Frauen, die nicht dem Idealbild der deutschen Mutter entsprachen, konnte der Mutterkult zum Verhängnis werden. So wurden im Rahmen der „Würdigkeitsprüfung“ zahlreiche Daten erhoben. Über Einkommen, Suchtkrankheiten sowie geistige und körperliche Behinderungen in der Familie wollten die Nationalsozialisten informiert sein. Unterschrieben werden musste jedoch die „Deutschblütigkeitserklärung“. Wer also das zugestellte Formular einfach nicht unterschrieb, machte sich sofort verdächtig. Wurde eine Mutter nach der Prüfung als unwürdig eingestuft, blieb sie bestenfalls ungeehrt aber unverfolgt. Im schlimmsten Fall konnte die Ablehnung aber auch Verfolgung, Zwangssterilisation und Tod bedeuten.

Die Mutterkreuzanträge waren für die Nationalsozialisten ein effektives Mittel der Kontrolle. Die Bevölkerungspolitik war Kern nationalsozialistischer Politik.

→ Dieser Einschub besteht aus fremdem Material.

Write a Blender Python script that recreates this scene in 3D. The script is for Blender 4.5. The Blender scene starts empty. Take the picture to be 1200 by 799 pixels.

Der NS-Rassehygieniker Fritz Lenz formulierte es so: „Es geht hier um einen wirklichen Krieg im Sinne eines Großkampfes der ganzen Gemeinschaft gegen die Gefahr des Niedergangs und der Volkszerstörung.“ Die Mutterschaft war damit zur Kriegshandlung erklärt.

Wie wichtig das Mutterkreuz den Propagandisten war, zeigte sich spätestens 1944. Wegen des Krieges wurden damals alle öffentlichen Ehrungen eingestellt – mit Ausnahme der Kriegsorden und Mutterkreuze. Gleichzeitig erreichte der Kult seinen makabren Höhepunkt. Auch verstorbene Mütter konnten nun geehrt werden. Das Mutterkreuz nahmen in dem Fall Hinterbliebene in Empfang. Und waren unter den Kindern der Verstorbenen Söhne, waren diese womöglich längst im Krieg gefallen.